Question

The question given below consists of a question and two statements numbered I and II. You have to decide whether the data provided in the statements is sufficient to answer the question. Read both statements and answer accordingly.
What is the product of x and y?
Statement I. Both x and y are consecutive even multiples of 32.
Statement II. The LCM of x and y is 3584.

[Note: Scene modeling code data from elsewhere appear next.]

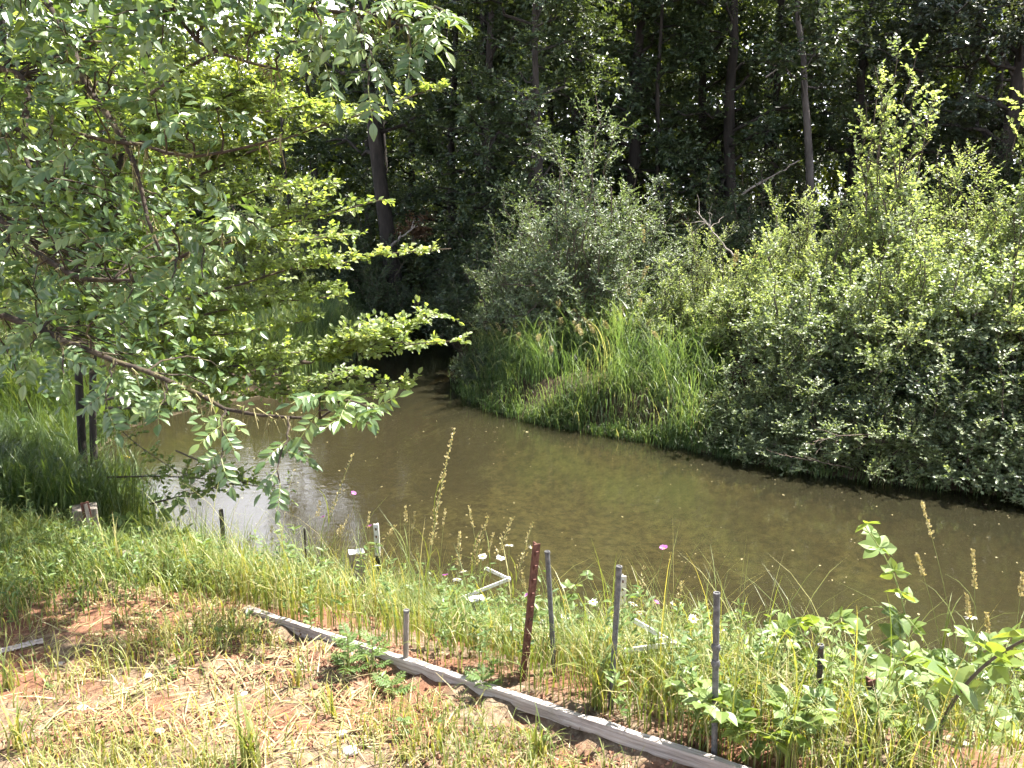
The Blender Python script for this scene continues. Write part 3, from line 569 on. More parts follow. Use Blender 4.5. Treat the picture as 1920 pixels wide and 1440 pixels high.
# reed seed heads standing out of the mound, each one a thing
def seed_stalk_mesh(seed, H, head, nseed, ss, lean=.12, spread=.05, stemr=.0022):
    rng = R0(seed); gs = Geo(); gh = Geo()
    c = curve((0, 0, 0), (lean * H, 0, H), 8); c[:, 0] = lean * H * np.linspace(0, 1, 8) ** 2
    tube(gs, c, np.linspace(stemr, stemr * .5, 8), 4)
    q = 1 - head / H * rng.uniform(0, 1, nseed); i = np.minimum((q * 7).astype(int), 6); f = (q * 7 - i)[:, None]
    P = c[i] * (1 - f) + c[i + 1] * f; th = rng.uniform(0, 6.28, nseed); w = spread * np.sin(np.clip((1 - q) * H / head, 0.05, 1) * math.pi * .8 + .3)
    O = np.c_[np.cos(th), np.sin(th), np.full(nseed, .8)]
    many_tubes(gh, P, P + O * w[:, None], .0007, .0005, .3)
    leaves(gh, P + O * w[:, None] * .5, O + [0, 0, .4], rng.normal(0, 1, (nseed, 3)), ss * rng.uniform(.7, 1.3, nseed), T_FAR, rng.uniform(0, 1, nseed))
    return gs.mesh("stem", M_STEM), gh.mesh("seed_head", M_SEED)
RS = [seed_stalk_mesh(60 + i, 1.5, .24, 130, .026, .1 + .05 * i, .045, .003) for i in range(3)]
rng = R0(14)
for i, (px, py, t) in enumerate([(1025, 545, 12.6), (1042, 560, 12.4), (1073, 540, 12.8), (1080, 585, 12.2), (1165, 470, 13.0), (1180, 500, 12.6), (1192, 535, 12.4), (1218, 425, 13.4), (1128, 605, 11.8), (1050, 600, 12.0), (1000, 690, 11.6), (950, 650, 12.4), (1150, 640, 11.6), (925, 640, 12.6), (1100, 655, 11.4), (1010, 620, 12.0),
                                 (1060, 630, 11.7), (1255, 690, 10.8), (1140, 540, 12.9), (1372, 470, 12.0), (1385, 478, 11.8), (1020, 735, 11.2), (1035, 575, 12.5), (1110, 590, 12.2), (1205, 560, 12.3), (1170, 590, 12), (975, 600, 12.6), (1085, 620, 11.9), (1235, 600, 11.9), (1125, 680, 11.4), (960, 690, 12.0), (1195, 650, 11.5)]):
    p = at(px, py, t); z = gz(p[0], p[1]); k = max(.5, (p[2] - z) / 1.5)
    r = thing("reed_seed_stalk", "straw-coloured reed seed head standing out of the far grass mound", "grass stalk", (p[0], p[1], z), rng.uniform(0, 6.28), (1, 1, k), "reed seed heads on the mound")
    child("stem", RS[i % 3][0], r); child("seed_head", RS[i % 3][1], r)

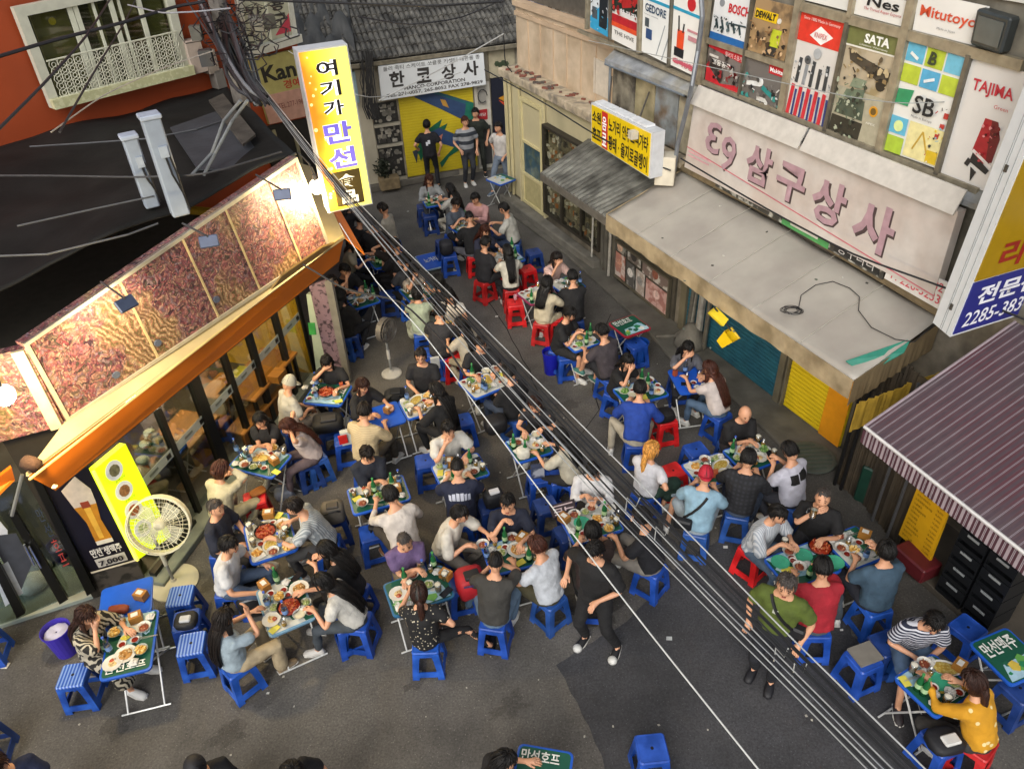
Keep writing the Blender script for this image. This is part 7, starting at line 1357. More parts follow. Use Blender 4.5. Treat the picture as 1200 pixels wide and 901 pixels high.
q(345, 594, 'T4', 'man in a grey striped shirt reaching over the stew pan', '#7d858a', '#3a3a3a', 'short', 'dark', 'reachL', .7, pat='stripex', c2='#aab0b2', pscale=12, feet='mid')
q(253, 595, 'T4', 'older man in navy shirt seated against the pub glass', N_, '#26272c', 'crop', 'grey', 'lap', .8, hy=-20, hp=10, feet='mid')
q(268, 639, (345, 668), 'man in white t shirt and jeans leaning toward the dish tables', '#b3b5b8', JN, 'short', 'black', 'knees', .6, feet='fwd', lean=16)
q(258, 551, 'T5', 'woman in a cream blouse with tied hair at the pub glass', '#b0a98e', '#a39c80', 'bun', 'redbrown', 'eat', 1.8, True, legs='wide')
q(305, 493, 'T5', 'woman in a black t shirt looking down in front of the pub glass', K_, '#8a8478', 'long', 'black', 'cross', .5, True)
q(338, 500, 'T5', 'woman with long brown hair hiding her face in her hands', '#b5a7a2', '#574a4e', 'long', 'redbrown', 'face', .6, True, feet='fwd', shoe='#6d7078')
q(339, 449, 'T6', 'man in a white cap and pale grey t shirt', '#aaa79c', '#57504a', 'crop', 'grey', 'lap', .7, hat=('#a8a594', 'front'), feet='fwd', legs='short', lean=10)
q(383, 425, 'T6', 'woman in black with joined hands at the pub end post', K_, '#202022', 'bob', 'black', 'eat', .6, True, hy=20, glasses=True)
q(425, 452, 'T7', 'woman with wavy dark hair in black looking down at the blue table', '#141416', K_, 'bob', 'brown', 'table', .9, True)
q(427, 482, 'T7', 'man in a cream shirt seen from behind at the little blue table', '#b5a482', '#4c463c', 'short', 'dark', 'table', .9, pat='stripez', c2='#a39270', pscale=14, feet='fwd')
q(493, 418, 'T8', 'bespectacled man in a black t shirt holding white paper fan', K_, '#1e1e20', 'short', 'dark', 'lap', .6, glasses=True, hp=6)
q(512, 458, 'T8', 'broad figure in a long black cloak leaning over yellow food', '#0e0e10', '#0e0e10', 'long', 'black', 'table', .95, sc_=1, feet='mid')
q(430, 532, 'T12', 'man in a dark navy shirt bending over his bowl', '#151a26', '#26262c', 'short', 'dark', 'cross', .95, hp=34)
q(458, 581, 'T12', 'man in a loose white shirt seen from behind beside the tall blue stool', '#bdb6ae', '#3a352f', 'short', 'black', 'reachL', 1.5, feet='out', shoe=None)
q(525, 503, 'T11', 'man in an off white t shirt with hand on chin', '#b8b7b0', '#8f8f8a', 'short', 'black', 'chin', .7)
q(536, 548, 'T11', 'man in a printed navy t shirt seen from behind', '#151c33', '#1d1f28', 'crop', 'black', 'table', .6, feet='fwd')
q(474, 635, 'T13', 'grey haired man in a purple polo shirt', '#5d4b70', '#7a6c58', 'crop', 'grey', 'cross', .6, feet='fwd', hy=-10, shoe='#5a4436')
q(491, 695, (497, 678), 'woman in dark cap and black dotted top stretching one leg', '#101012', '#121214', 'ponytail', 'brown', 'side', .55, True, hat=('#34332f', 'front'), pat='dots', c2='#b5ad98', pscale=26, legs='slim', feetpos=((.70, .12, .08), (-.15, .32, .08)), shoe='#15151a', lean=8)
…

• A. The data in both statements I and II together is necessary to answer the question.
• B. The data either in Statement I alone or in Statement II alone is sufficient to answer the question.
• C. The data in both statements I and II together is not sufficient to answer the question.
• D. The data in Statement II alone is sufficient to answer the question, while the data in Statement I alone is not sufficient to answer the question.
• E. The data in Statement I alone is sufficient to answer the question, while the data in Statement II alone is not sufficient to answer the question.

Answer 1

The Correct Option is A

Statement I: Both \(x\) and \(y\) are consecutive even multiples of \(32\).
So, if \(x = 32(2k) = 64k\), then \(y = 32(2k + 2) = 64(k + 1)\)
Product of x and \(y = 64k(64k + 64) = 4096k(k + 1)\)
We do not know the value of \(‘k’\), so we cannot find the product.
Thus, Statement I alone is not sufficient to answer the question.

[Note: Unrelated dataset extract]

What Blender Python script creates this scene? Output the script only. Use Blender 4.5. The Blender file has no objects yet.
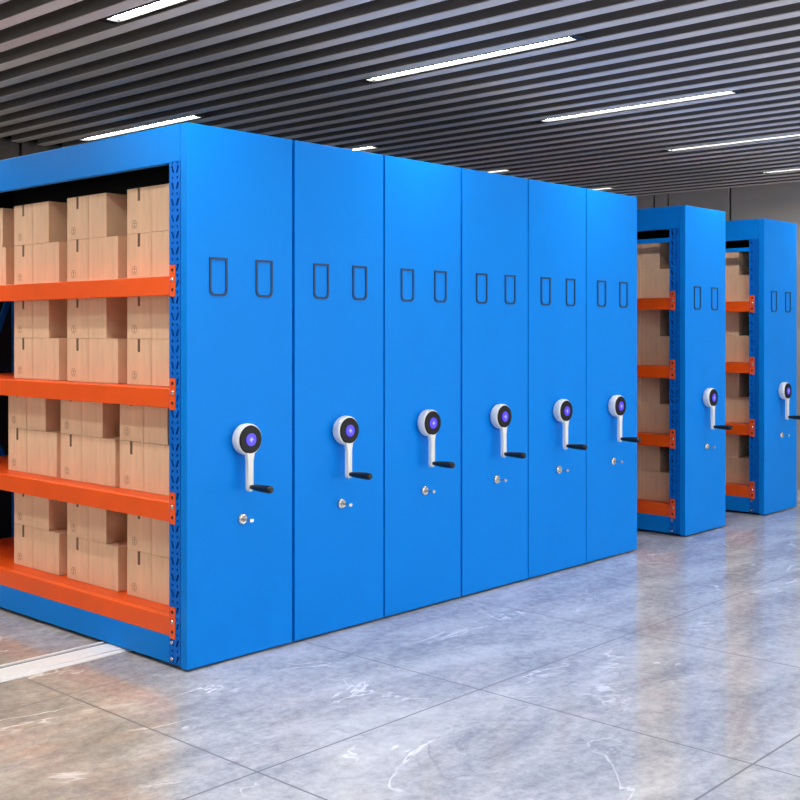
import bpy, math
from mathutils import Vector, Matrix

scene = bpy.context.scene
COL = scene.collection
PI = math.pi

# ------------------------------------------------------------------ materials
def lin(c):
    return tuple(((v / 255) / 12.92 if v / 255 <= 0.04045 else ((v / 255 + 0.055) / 1.055) ** 2.4) for v in c) + (1,)

def mat(name, rgb, rough=0.5, metal=0.0, var=0.0, scale=8.0, bump=0.0, bscale=60.0, coat=0.0, spec=0.5, emis=None, estr=0.0, stretch=(1, 1, 1)):
    m = bpy.data.materials.new(name); m.use_nodes = True
    nt = m.node_tree; b = nt.nodes['Principled BSDF']
    c = lin(rgb)
    b.inputs['Base Color'].default_value = c
    b.inputs['Roughness'].default_value = rough
    b.inputs['Metallic'].default_value = metal
    b.inputs['Coat Weight'].default_value = coat
    b.inputs['Specular IOR Level'].default_value = spec
    b.inputs['Coat Roughness'].default_value = 0.15
    tc = nt.nodes.new('ShaderNodeTexCoord')
    mp = nt.nodes.new('ShaderNodeMapping'); mp.inputs['Scale'].default_value = stretch
    nt.links.new(tc.outputs['Object'], mp.inputs['Vector'])
    if var > 0:
        n = nt.nodes.new('ShaderNodeTexNoise'); n.inputs['Scale'].default_value = scale; n.inputs['Detail'].default_value = 4
        nt.links.new(mp.outputs[0], n.inputs['Vector'])
        r = nt.nodes.new('ShaderNodeValToRGB')
        r.color_ramp.elements[0].position = 0.3; r.color_ramp.elements[1].position = 0.7
        r.color_ramp.elements[0].color = tuple(v * (1 - var) for v in c[:3]) + (1,)
        r.color_ramp.elements[1].color = tuple(min(1, v * (1 + var)) for v in c[:3]) + (1,)
        nt.links.new(n.outputs['Fac'], r.inputs['Fac']); nt.links.new(r.outputs['Color'], b.inputs['Base Color'])
    if bump > 0:
        n2 = nt.nodes.new('ShaderNodeTexNoise'); n2.inputs['Scale'].default_value = bscale
        bp = nt.nodes.new('ShaderNodeBump'); bp.inputs['Strength'].default_value = bump; bp.inputs['Distance'].default_value = 0.002
        nt.links.new(mp.outputs[0], n2.inputs['Vector']); nt.links.new(n2.outputs['Fac'], bp.inputs['Height'])
        nt.links.new(bp.outputs['Normal'], b.inputs['Normal'])
    if emis:
        b.inputs['Emission Color'].default_value = lin(emis); b.inputs['Emission Strength'].default_value = estr
    return m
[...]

Statement II: The LCM of x and \(y\) is \(3584\).
Let x and \(y\) be \(‘ha’\) and \(‘hb’\), respectively, where \(‘h’\) is the \(HCF\) of \(x\) and \(y\), and \(‘a’\) and \(‘b’\) are co-primes.
Thus, \(hab = 3584\)
Product of \(x\) and \(y\) = \(ha(hb) = h^2(ab) = 3584\;h\)
We do not know the value of \(‘h’\), so we cannot find the product of \(x\) and \(y\).
Using statements I and II together,
\(LCM \) of \(x\) and \(y\) = \(64k(k + 1) = 3584\)
or, \(k(k + 1) = 56\)
or, \(k = 7\)
Now, the product of \(x\) and \(y\), i.e., \(4096k(k + 1)\) can be calculated.
Thus, both the statements are necessary to answer the question.

Hence, option \(A\) is the correct answer.